WHAT THE TASK REQUIRES:
Find the word "scene" in the data. Return every line where it appears.

** Start DATASET SECTION **

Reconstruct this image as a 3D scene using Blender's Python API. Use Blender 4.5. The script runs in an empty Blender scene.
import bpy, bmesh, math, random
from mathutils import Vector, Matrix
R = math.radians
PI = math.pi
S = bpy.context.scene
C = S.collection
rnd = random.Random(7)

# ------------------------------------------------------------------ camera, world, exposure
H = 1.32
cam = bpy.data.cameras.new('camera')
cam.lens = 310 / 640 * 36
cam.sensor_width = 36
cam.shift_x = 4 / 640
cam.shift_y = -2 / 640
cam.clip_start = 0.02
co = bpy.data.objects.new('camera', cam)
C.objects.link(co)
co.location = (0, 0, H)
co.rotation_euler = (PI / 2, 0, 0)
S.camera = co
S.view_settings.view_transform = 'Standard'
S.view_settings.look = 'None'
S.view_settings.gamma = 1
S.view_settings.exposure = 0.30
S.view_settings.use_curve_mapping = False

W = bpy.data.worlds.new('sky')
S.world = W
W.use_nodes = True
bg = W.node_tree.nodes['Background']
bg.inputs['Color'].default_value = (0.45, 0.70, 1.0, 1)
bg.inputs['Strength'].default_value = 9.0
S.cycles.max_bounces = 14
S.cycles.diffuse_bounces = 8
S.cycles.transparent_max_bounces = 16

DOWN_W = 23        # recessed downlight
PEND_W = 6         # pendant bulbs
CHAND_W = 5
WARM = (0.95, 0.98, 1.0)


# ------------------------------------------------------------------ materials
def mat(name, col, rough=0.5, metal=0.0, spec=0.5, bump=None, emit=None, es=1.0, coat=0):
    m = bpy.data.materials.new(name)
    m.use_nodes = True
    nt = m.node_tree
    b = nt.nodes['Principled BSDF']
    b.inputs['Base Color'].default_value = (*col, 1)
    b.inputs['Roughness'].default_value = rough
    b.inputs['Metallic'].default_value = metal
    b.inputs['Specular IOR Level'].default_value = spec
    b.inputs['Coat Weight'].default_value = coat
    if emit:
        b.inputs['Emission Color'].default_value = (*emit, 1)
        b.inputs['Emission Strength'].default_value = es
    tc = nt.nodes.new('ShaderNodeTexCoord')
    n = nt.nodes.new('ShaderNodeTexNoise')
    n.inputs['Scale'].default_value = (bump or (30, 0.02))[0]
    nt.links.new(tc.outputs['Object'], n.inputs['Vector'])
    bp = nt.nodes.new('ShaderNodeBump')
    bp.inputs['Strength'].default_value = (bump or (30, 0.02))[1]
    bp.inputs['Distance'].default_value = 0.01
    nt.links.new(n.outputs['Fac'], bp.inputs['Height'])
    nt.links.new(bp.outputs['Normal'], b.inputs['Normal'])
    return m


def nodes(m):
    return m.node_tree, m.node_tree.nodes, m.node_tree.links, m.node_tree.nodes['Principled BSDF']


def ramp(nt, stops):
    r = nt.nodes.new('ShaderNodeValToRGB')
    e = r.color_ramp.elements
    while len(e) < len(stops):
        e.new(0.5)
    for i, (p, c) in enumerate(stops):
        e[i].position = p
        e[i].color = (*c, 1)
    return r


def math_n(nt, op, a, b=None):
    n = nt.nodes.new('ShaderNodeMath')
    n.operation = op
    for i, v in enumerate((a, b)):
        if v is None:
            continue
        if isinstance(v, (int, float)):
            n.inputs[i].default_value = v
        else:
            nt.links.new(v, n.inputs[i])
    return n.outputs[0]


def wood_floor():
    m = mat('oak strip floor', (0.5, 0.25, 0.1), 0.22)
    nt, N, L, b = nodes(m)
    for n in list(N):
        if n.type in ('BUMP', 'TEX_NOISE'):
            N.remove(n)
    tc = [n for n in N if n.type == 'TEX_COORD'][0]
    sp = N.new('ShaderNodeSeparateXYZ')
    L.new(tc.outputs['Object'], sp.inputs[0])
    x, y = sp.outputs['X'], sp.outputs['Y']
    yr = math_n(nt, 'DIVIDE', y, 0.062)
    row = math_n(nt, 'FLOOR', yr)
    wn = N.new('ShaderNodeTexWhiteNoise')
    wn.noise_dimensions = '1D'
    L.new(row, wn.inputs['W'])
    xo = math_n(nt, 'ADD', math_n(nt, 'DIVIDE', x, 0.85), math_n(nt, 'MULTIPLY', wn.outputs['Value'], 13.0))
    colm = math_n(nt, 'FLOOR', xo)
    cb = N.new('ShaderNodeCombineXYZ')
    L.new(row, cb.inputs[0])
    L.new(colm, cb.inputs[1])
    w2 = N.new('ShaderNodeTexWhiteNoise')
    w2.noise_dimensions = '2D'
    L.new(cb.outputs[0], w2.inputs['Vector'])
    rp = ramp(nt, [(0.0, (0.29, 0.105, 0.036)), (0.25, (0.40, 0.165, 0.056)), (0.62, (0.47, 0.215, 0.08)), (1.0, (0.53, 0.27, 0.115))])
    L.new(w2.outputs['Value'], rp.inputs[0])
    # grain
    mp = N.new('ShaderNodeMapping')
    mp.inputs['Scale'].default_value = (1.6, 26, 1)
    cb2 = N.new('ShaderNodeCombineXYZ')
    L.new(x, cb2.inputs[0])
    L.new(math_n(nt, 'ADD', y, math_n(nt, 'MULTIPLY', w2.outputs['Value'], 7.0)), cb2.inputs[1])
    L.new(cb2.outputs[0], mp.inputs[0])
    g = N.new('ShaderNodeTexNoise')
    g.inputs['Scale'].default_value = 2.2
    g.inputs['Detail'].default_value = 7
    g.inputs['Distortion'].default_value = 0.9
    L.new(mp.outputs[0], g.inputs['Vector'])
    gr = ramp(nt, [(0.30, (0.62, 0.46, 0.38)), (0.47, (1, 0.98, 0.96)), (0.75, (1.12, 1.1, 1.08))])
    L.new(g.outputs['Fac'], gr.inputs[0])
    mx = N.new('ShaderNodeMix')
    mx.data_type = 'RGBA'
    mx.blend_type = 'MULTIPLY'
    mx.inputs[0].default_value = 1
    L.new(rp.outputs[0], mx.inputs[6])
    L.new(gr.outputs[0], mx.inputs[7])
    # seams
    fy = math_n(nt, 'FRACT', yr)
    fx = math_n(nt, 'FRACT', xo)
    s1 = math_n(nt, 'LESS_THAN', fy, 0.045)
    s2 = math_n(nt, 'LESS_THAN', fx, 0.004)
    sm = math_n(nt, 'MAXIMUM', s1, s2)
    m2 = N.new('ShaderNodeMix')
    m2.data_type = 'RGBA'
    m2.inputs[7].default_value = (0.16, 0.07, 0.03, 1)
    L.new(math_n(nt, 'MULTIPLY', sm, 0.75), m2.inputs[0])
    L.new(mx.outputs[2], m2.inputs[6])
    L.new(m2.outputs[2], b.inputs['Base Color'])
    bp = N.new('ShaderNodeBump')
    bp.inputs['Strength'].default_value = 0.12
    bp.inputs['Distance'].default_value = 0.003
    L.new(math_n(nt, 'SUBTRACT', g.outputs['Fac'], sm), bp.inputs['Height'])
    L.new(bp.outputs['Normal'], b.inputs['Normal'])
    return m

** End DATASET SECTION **

THE RESPONSE:
Reconstruct this image as a 3D scene using Blender's Python API. Use Blender 4.5. The script runs in an empty Blender scene.
S = bpy.context.scene